Based on these definition characteristics, knowledge representation during rapid response situations will be influenced by the mass production of information relating to multiple events. Communication will be limited in scope between the participants. Chaos and lack of official chain of control and decision making can be expected in this situation. Furthermore, the most critical aspect might be the time limitation.

Figure 1 shows a blog entry posted by a New Orleans resident at the beginning of the U.S. Katrina crisis (The survival of New Orleans Weblog,, 8:54 am, August 30th, 2005). The request in the text to receive relevant information can be viewed as a simple query posted in natural language. The request for information presented in the figure requires a knowledge representation relevant to crisis that can be expanded and matched to specific incidents and locations.

Figure 1.

Sample blog posting during Katrina Crisis: August 30th, 2005


The chapter presents a model for designing an ontology-based knowledge representation during a situation with time constraints. The chapter describes the steps and the resources required to build a satisfactory solution which can serve as a basis for setting up the rescue and support systems under these time constraints.

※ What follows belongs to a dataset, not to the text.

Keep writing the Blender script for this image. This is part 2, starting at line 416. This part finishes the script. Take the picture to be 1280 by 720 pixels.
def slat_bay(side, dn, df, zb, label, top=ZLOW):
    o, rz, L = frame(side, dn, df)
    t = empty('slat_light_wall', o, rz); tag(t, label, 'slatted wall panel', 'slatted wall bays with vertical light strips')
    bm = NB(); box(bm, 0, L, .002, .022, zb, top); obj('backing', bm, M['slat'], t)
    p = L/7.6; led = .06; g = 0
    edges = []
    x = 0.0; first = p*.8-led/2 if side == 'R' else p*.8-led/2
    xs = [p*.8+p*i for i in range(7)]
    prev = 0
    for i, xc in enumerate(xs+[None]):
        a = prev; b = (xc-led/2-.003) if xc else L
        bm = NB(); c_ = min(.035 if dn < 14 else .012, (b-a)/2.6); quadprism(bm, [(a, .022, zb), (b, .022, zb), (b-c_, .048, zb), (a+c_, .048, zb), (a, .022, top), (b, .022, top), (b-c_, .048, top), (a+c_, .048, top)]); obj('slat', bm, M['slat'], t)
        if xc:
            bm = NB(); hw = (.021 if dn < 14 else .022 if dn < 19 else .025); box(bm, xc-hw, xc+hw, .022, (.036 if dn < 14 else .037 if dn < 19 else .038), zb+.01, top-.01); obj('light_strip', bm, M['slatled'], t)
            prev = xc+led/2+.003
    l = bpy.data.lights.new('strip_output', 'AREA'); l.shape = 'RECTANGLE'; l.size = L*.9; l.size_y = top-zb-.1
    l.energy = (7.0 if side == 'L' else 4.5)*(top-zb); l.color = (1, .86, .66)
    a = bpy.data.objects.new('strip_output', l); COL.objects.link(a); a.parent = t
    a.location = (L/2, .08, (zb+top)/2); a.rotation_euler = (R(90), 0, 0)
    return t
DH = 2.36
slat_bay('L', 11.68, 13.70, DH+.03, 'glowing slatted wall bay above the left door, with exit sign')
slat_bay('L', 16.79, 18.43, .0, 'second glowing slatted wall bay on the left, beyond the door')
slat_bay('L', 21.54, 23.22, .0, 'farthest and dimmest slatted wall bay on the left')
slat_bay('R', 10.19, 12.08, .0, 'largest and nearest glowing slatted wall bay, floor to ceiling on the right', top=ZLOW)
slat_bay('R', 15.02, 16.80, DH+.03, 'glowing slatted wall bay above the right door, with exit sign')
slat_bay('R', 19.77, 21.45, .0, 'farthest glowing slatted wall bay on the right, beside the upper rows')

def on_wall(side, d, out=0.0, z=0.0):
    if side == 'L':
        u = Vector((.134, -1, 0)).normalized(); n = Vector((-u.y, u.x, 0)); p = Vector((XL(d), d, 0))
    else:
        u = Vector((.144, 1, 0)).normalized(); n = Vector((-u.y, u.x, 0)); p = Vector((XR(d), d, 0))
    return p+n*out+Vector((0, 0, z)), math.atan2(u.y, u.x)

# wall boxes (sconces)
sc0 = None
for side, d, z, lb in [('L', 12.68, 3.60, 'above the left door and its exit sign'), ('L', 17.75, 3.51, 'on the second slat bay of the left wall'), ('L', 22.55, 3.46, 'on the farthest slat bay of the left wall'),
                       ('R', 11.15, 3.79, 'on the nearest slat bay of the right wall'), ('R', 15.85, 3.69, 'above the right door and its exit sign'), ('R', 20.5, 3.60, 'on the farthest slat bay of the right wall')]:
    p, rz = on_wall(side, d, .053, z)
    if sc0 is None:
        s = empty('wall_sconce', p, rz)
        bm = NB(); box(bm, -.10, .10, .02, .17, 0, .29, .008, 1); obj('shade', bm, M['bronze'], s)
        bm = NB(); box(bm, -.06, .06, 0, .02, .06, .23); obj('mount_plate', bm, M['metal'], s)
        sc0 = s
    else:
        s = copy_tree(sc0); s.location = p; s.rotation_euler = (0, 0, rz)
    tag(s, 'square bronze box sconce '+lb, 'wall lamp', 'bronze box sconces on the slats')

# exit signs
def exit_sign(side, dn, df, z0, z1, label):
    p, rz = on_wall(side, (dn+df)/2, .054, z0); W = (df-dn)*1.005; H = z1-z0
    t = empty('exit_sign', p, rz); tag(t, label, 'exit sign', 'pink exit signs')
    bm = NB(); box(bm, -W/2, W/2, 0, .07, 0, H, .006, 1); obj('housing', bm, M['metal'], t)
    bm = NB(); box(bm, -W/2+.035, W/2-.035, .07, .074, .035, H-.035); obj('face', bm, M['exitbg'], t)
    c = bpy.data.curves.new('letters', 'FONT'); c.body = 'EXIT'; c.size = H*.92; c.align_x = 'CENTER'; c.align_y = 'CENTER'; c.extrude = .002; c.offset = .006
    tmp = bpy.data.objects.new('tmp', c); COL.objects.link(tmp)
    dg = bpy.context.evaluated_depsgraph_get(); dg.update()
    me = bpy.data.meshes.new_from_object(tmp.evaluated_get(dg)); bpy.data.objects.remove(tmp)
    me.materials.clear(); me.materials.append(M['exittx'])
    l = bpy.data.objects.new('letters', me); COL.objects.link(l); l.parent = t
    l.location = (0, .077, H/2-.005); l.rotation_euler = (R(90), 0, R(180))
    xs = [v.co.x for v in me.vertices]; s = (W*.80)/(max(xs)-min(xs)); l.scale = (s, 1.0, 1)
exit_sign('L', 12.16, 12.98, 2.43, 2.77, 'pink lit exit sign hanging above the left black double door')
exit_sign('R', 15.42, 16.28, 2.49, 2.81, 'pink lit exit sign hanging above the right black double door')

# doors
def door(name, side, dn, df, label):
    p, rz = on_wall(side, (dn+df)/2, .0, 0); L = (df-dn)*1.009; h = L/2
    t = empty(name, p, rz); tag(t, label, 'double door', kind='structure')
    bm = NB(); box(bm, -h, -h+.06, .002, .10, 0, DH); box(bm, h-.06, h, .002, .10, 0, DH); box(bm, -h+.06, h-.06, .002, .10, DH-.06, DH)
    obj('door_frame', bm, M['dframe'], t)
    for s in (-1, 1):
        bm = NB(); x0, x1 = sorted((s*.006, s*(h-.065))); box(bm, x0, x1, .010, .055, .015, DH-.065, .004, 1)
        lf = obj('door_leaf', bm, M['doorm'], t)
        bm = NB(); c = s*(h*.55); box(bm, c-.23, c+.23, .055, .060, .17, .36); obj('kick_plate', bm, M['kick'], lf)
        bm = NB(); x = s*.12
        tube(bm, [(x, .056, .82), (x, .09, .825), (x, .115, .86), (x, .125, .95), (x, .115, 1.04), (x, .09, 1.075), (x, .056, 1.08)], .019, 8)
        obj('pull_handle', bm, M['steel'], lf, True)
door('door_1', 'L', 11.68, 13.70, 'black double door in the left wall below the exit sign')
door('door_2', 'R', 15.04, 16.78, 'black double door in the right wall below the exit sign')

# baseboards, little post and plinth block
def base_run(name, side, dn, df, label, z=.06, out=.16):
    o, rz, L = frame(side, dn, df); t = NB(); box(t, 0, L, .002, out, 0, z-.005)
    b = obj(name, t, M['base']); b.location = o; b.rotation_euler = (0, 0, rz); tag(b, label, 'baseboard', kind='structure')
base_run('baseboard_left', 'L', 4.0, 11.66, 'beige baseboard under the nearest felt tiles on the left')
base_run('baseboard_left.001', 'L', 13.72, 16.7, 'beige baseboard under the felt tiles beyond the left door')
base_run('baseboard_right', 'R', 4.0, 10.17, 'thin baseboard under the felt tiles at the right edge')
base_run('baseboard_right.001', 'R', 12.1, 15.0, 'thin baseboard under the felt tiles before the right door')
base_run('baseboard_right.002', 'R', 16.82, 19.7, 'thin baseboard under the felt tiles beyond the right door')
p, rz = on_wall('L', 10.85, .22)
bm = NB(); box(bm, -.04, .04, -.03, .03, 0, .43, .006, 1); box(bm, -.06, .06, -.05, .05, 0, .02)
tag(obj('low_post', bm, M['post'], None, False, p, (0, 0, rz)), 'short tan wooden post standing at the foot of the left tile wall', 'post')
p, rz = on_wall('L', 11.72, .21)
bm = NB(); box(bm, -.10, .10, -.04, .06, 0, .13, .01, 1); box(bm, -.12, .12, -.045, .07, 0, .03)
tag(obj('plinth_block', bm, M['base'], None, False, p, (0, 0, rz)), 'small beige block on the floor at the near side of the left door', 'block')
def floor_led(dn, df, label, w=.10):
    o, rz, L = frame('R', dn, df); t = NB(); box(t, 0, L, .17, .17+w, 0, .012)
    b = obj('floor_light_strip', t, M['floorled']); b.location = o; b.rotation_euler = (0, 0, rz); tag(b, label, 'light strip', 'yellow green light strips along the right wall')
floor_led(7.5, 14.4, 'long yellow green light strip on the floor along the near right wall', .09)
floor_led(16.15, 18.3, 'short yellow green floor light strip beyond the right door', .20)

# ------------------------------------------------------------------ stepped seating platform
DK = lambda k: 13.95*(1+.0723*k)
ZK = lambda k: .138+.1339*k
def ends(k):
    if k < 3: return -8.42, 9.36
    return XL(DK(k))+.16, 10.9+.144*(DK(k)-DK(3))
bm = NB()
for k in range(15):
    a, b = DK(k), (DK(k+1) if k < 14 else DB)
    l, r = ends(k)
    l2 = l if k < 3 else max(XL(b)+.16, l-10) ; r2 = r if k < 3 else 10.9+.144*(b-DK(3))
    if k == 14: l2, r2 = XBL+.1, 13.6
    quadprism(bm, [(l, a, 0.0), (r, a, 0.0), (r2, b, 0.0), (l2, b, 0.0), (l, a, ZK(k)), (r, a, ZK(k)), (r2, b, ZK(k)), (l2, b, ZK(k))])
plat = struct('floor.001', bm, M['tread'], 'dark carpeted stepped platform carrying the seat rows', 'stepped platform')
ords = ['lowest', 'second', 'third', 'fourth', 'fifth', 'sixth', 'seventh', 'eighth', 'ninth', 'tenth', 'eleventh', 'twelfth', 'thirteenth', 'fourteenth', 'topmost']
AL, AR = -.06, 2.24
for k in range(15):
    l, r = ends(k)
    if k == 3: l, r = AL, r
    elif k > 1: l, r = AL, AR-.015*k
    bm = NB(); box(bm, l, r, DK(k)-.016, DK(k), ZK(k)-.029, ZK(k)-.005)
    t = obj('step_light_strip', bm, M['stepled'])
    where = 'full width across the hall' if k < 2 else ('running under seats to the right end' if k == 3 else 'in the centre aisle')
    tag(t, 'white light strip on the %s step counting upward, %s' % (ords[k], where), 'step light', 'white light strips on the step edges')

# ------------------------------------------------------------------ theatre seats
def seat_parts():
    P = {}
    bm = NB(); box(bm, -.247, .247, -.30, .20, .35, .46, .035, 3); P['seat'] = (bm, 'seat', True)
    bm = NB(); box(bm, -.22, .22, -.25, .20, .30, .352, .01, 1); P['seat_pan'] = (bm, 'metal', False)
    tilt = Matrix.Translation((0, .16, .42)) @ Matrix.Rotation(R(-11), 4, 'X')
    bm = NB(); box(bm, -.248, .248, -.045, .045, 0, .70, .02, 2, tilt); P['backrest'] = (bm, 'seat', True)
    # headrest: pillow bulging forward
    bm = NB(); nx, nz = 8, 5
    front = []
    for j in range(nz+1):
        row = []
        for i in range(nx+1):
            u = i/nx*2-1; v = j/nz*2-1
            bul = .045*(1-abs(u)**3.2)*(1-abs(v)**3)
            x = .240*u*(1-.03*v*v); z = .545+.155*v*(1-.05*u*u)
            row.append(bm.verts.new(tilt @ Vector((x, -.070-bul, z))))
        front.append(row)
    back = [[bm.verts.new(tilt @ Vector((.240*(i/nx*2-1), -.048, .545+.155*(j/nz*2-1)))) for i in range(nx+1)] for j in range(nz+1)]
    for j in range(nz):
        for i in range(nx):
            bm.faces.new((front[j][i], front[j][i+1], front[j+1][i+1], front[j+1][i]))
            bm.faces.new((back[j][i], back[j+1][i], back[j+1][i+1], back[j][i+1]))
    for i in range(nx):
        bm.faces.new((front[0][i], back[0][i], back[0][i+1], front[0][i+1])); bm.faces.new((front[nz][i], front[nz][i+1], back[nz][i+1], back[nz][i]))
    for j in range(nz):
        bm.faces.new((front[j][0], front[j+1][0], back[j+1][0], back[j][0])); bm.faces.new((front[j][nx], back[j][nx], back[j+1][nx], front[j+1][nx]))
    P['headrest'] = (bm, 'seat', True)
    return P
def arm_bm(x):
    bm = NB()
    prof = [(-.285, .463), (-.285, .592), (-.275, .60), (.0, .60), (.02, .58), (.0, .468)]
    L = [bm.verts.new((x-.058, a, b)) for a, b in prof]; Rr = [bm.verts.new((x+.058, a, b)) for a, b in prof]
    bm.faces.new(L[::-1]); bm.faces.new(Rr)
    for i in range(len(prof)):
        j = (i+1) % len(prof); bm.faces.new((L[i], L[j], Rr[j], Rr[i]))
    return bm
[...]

The rest of the chapter is organized as follows. The next section provides related work, followed by a section which presents the concept of crisis ontology. The sections after describe the ontology design and the aspects of the ontology implementation. Then a discussion and implementation of ontology for the Katrina crisis and the Boxing Day Tsunami crisis are presented, followed by the conclusion and further research.


A common definition of an ontology considers it to be “a specification of a conceptualization” (Gruber, 1993), where conceptualization is an abstract view of the world represented as a set of objects. The term has been used in different research areas, including philosophy (where it was coined), artificial intelligence, information sciences, knowledge representation, object modeling, and most recently, eCommerce applications. In his seminal work, Bunge defines Ontology as a world of systems and provides a basic formalism for ontologies (Bunge, 1977), (Bunge, 1979). Typically, ontologies are represented using Description Logic (Borgida & Brachman, 1993), where subsumption typifies the semantic relationship between terms.

The realm of information science has produced an extensive body of literature and practice in ontology construction, e.g., (Vickery, 1966). Researchers in the field of knowledge representation have studied ontology interoperability, resulting in systems such as Protégé (Noy & Musen, 2000). An adaptive ontology model that allows the ontology to evolve quickly during the crisis timeline is proposed here.